From a woman who says Smith raped her in 1988, at his apartment in Washington, after the two had been at a party together:

"It was one of those parties that just the whole house got kind of trashed from all the people ... there were so many people in the house ... there was beer on the floor ... that kind of thing ... and then I don't know ... I got pretty drunk.

"I just thought he was going to be a gentleman and let me sleep in his bed ... I mean that's really what I thought and I didn't even think anything ... I mean it's a king-size bed ... it was a huge bed so I wouldn't of even of thought anything of it if he had slept next to me you know.

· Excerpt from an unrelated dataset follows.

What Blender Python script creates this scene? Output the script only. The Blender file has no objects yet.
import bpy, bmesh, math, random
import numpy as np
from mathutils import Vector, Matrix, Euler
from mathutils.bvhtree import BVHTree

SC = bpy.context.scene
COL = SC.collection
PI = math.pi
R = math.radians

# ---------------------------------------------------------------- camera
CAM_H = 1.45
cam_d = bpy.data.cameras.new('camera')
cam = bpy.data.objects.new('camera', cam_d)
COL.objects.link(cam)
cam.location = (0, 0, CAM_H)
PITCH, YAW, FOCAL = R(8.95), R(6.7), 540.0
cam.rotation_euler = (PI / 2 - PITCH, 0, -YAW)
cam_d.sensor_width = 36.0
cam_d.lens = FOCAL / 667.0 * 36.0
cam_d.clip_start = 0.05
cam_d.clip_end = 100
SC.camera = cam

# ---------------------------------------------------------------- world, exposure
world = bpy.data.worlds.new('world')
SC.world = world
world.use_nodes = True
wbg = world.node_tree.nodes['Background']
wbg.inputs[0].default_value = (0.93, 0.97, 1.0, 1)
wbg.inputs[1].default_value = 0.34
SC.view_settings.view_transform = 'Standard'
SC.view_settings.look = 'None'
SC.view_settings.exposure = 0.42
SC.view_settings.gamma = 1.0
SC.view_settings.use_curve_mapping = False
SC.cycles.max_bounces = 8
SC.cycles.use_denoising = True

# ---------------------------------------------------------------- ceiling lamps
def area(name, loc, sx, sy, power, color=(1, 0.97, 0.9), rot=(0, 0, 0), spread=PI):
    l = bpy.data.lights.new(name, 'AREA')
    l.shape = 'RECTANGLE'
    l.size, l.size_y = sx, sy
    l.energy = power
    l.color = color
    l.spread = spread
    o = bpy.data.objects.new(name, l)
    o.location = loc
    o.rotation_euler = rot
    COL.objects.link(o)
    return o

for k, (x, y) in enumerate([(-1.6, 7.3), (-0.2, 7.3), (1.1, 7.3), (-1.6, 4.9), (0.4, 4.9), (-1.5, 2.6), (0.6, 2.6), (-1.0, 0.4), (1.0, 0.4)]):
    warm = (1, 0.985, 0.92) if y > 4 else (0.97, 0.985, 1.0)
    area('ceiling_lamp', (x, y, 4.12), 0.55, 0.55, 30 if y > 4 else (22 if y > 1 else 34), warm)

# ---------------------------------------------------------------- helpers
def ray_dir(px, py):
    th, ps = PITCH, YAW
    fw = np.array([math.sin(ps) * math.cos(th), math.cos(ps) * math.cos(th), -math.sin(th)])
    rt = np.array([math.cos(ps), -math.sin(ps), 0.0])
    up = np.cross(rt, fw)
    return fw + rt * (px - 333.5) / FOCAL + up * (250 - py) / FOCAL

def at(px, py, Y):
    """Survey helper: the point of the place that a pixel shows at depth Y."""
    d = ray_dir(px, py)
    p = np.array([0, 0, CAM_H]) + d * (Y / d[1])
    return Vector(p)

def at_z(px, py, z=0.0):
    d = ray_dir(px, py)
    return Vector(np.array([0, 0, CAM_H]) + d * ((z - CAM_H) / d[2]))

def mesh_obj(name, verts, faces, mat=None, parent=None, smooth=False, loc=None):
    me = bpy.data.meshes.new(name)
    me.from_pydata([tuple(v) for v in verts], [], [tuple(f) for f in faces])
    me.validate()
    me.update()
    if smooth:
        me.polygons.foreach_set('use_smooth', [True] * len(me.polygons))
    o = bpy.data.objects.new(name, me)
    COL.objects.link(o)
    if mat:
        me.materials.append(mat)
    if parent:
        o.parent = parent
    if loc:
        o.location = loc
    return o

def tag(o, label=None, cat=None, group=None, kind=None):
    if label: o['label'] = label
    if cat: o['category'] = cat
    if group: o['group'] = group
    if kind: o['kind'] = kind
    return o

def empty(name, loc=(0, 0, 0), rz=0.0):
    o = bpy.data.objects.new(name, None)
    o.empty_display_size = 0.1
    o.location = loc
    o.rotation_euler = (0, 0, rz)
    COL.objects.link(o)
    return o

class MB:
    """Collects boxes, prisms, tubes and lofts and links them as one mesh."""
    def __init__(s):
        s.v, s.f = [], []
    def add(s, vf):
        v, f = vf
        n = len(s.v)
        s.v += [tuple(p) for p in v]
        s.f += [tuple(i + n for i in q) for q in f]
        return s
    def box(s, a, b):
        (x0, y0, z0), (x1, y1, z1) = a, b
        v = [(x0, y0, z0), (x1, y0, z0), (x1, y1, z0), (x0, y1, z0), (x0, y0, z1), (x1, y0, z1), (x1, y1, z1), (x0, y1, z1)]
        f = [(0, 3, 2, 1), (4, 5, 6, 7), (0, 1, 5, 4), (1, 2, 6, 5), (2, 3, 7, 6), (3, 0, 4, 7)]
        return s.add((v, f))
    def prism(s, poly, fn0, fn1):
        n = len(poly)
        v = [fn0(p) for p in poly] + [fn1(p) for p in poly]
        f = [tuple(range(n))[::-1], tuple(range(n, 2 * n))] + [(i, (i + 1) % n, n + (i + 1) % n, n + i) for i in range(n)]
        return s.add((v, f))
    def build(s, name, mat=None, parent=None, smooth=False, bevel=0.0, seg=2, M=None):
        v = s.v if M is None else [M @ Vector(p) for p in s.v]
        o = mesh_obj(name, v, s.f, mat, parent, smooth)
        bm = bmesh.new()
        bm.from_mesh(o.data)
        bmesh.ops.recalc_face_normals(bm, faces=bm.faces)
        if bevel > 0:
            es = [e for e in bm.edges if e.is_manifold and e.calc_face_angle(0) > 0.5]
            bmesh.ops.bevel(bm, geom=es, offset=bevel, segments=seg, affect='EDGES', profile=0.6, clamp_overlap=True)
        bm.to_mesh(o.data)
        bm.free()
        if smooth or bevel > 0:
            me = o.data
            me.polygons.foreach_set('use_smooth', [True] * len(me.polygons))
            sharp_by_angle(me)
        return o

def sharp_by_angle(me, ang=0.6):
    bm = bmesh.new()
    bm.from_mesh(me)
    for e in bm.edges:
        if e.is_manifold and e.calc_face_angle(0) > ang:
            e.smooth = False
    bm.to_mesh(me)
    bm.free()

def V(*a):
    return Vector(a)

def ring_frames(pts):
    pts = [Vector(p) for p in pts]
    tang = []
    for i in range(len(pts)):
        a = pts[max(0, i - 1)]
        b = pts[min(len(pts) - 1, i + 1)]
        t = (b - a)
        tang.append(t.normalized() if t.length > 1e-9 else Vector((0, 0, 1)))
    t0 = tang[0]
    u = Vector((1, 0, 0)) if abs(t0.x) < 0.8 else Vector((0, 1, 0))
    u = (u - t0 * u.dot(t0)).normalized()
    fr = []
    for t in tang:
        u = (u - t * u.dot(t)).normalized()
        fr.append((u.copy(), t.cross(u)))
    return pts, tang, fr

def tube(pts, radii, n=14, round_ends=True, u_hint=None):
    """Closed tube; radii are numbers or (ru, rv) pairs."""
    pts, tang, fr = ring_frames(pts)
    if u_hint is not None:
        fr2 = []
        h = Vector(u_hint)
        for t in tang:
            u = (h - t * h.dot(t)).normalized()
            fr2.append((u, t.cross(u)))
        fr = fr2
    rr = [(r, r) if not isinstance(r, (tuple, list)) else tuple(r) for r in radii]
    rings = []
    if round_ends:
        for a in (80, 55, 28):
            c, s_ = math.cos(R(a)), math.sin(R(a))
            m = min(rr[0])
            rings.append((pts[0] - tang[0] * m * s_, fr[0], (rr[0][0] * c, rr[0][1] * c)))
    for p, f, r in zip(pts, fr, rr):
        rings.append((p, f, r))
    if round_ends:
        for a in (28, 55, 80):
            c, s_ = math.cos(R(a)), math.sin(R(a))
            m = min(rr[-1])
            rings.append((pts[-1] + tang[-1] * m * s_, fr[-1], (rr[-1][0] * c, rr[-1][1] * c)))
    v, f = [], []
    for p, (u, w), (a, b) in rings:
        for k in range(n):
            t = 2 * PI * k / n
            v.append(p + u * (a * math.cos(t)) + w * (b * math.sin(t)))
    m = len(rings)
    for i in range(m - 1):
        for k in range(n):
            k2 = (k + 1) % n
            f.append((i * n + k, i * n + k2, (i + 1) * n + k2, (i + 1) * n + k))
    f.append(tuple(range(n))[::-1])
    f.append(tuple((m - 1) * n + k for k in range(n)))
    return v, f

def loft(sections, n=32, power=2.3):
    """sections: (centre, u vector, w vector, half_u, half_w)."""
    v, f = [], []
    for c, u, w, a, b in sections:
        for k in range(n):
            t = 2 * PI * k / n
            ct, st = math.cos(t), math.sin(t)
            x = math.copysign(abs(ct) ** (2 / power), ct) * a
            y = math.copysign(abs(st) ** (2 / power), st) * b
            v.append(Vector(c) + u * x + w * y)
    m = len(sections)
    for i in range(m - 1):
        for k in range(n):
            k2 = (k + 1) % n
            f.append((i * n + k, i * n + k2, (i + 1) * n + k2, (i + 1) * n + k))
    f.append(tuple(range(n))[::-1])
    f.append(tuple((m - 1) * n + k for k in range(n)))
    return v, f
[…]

"I was about to lie down and ... and he like took off my shorts and I thought he was ... I still thought ... I mean at that point I began to get a little scared but I kind of said you know stop it ... I just want to go to sleep ... leave me alone and I don't know, he started getting just more and more aggressive and ... and ... I didn't know what to do.

"I began to realize he wasn't going to take no for an answer.

"I can't even describe the fear I mean it was ... it was like ... I felt so out of control.

"I realized I ... I can't ... I have to go along with this ... I can't fight at this point ... that this ... he's going to hurt me and I could see it in his face ... he was such a ... ferocious ... almost animal-like kind of look to him ... it was just horrible.

"He said stop fighting or stop it ... you know ... that kind of thing.

"I sort of passed out at some point in the middle of it ... I ... I just don't even remember.

"When he took off his clothes, he reached over to the dresser and pulled out a condom." ...

After charges that Smith raped a Florida woman became public this year, Smith ...

"Did try to call me through friends....

"I just didn't want to talk to him ... I think I would have gotten sick if I had spoken with him."

Did other Kennedy family members or friends try to contact her?

"No. Unless his lawyer counts."...

Why didn't she press charges in 1988?

"I had been advised by a lawyer at the time not to press charges, not to do anything and ... and the Kennedys you know, you'll never win."...

She came forward now, she said, because ...

"If he wins or loses, that message is going to go across to college campuses and to other people and if ... if he gets away with it ... then the message is going to be clear that this is OK."